■ **What you have to do**: Your task is to copy every line of the entries that contains "scene".

[Collection entries]
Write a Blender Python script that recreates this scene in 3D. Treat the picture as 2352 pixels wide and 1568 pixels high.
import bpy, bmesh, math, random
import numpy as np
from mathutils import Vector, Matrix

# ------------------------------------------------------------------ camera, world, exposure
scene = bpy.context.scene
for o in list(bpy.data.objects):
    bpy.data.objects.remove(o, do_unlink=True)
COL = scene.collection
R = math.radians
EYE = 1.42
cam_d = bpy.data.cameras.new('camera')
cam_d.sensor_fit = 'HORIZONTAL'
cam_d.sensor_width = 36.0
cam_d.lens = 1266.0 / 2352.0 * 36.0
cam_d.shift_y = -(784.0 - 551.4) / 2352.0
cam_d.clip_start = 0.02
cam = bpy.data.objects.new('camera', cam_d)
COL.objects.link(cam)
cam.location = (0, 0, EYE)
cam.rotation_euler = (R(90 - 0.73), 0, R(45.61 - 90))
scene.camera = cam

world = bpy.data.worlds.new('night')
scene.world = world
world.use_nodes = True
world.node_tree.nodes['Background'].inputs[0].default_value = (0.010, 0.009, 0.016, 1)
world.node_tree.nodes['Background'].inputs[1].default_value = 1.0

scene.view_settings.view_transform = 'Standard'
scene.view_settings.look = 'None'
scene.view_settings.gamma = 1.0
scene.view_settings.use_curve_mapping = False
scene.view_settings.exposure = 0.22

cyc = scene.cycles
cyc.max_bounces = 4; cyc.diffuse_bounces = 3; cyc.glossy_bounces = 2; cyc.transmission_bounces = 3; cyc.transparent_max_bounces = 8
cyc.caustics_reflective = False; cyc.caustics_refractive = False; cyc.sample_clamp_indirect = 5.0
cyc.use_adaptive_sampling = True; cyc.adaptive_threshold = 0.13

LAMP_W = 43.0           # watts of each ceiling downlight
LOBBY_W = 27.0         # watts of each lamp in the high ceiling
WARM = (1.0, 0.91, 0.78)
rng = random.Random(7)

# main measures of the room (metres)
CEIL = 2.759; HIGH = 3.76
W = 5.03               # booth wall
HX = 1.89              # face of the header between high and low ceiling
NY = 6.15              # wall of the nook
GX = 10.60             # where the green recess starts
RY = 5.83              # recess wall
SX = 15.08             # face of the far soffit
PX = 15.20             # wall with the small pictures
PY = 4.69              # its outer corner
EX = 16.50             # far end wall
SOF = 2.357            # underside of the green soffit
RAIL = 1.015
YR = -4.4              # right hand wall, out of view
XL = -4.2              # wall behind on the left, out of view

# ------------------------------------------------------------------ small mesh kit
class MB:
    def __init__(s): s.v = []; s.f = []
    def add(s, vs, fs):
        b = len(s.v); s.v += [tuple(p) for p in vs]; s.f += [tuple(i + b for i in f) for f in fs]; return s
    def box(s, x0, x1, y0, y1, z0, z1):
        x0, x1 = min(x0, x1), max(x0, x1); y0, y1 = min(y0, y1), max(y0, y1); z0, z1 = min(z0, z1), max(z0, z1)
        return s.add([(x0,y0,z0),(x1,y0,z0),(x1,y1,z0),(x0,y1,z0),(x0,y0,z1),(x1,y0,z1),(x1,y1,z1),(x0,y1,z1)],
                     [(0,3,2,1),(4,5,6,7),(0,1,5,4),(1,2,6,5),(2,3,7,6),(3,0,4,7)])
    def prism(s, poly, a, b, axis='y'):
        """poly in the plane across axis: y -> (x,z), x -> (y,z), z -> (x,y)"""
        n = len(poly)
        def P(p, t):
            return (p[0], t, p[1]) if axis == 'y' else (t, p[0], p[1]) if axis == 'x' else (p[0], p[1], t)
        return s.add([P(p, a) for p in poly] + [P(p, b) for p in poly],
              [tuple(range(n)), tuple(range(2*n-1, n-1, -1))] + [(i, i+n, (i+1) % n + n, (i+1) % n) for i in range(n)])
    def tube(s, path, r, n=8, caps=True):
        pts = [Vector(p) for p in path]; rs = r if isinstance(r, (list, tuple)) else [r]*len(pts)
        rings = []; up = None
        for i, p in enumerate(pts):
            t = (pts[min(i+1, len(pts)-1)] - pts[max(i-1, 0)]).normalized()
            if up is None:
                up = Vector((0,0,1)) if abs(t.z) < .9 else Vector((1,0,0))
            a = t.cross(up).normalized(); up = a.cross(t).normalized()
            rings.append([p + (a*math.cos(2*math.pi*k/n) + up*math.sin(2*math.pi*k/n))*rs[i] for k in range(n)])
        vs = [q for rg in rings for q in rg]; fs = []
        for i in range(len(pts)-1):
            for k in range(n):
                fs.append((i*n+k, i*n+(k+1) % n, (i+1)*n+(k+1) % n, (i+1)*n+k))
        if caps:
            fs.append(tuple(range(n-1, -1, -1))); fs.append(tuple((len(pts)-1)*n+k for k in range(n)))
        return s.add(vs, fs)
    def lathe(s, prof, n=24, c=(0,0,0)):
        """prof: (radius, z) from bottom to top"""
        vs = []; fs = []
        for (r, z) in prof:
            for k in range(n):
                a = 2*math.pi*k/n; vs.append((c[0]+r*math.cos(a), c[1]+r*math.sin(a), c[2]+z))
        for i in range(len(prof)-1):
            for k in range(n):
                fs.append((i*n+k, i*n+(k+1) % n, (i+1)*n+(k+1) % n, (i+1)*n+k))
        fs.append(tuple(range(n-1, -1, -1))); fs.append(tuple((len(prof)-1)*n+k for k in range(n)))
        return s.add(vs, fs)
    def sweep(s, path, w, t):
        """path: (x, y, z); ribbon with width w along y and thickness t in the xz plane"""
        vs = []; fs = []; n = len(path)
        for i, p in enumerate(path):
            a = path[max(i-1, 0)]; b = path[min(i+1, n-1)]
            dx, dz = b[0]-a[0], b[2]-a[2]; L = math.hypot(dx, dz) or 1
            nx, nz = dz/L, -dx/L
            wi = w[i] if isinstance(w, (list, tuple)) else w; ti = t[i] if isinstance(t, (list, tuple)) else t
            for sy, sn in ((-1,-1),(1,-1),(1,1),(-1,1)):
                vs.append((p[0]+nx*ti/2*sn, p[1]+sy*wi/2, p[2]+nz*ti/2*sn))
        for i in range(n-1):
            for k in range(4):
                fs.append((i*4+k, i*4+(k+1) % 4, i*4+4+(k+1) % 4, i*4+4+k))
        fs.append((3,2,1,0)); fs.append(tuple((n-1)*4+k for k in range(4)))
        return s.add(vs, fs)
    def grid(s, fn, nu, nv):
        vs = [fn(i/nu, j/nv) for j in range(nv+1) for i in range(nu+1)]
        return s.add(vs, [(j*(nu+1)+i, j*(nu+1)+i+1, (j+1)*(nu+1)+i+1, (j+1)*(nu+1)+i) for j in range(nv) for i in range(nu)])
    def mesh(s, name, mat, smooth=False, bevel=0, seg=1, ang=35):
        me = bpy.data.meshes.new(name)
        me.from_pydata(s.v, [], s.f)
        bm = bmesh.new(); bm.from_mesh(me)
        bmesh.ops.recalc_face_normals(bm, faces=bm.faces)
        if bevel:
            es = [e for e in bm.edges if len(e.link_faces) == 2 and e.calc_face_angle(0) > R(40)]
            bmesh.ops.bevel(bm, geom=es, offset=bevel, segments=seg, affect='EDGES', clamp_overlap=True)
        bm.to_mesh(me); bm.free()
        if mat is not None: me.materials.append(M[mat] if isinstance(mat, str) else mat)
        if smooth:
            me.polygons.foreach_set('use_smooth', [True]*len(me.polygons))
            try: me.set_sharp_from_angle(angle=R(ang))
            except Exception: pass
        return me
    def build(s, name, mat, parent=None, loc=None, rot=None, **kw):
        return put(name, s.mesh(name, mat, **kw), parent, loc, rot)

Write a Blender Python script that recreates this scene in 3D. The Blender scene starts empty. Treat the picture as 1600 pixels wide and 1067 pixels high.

■ **Solution to this problem**:
Write a Blender Python script that recreates this scene in 3D. Treat the picture as 2352 pixels wide and 1568 pixels high.
scene = bpy.context.scene
COL = scene.collection
scene.camera = cam
scene.world = world
scene.view_settings.view_transform = 'Standard'
scene.view_settings.look = 'None'
scene.view_settings.gamma = 1.0
scene.view_settings.use_curve_mapping = False
scene.view_settings.exposure = 0.22
cyc = scene.cycles
Write a Blender Python script that recreates this scene in 3D. The Blender scene starts empty. Treat the picture as 1600 pixels wide and 1067 pixels high.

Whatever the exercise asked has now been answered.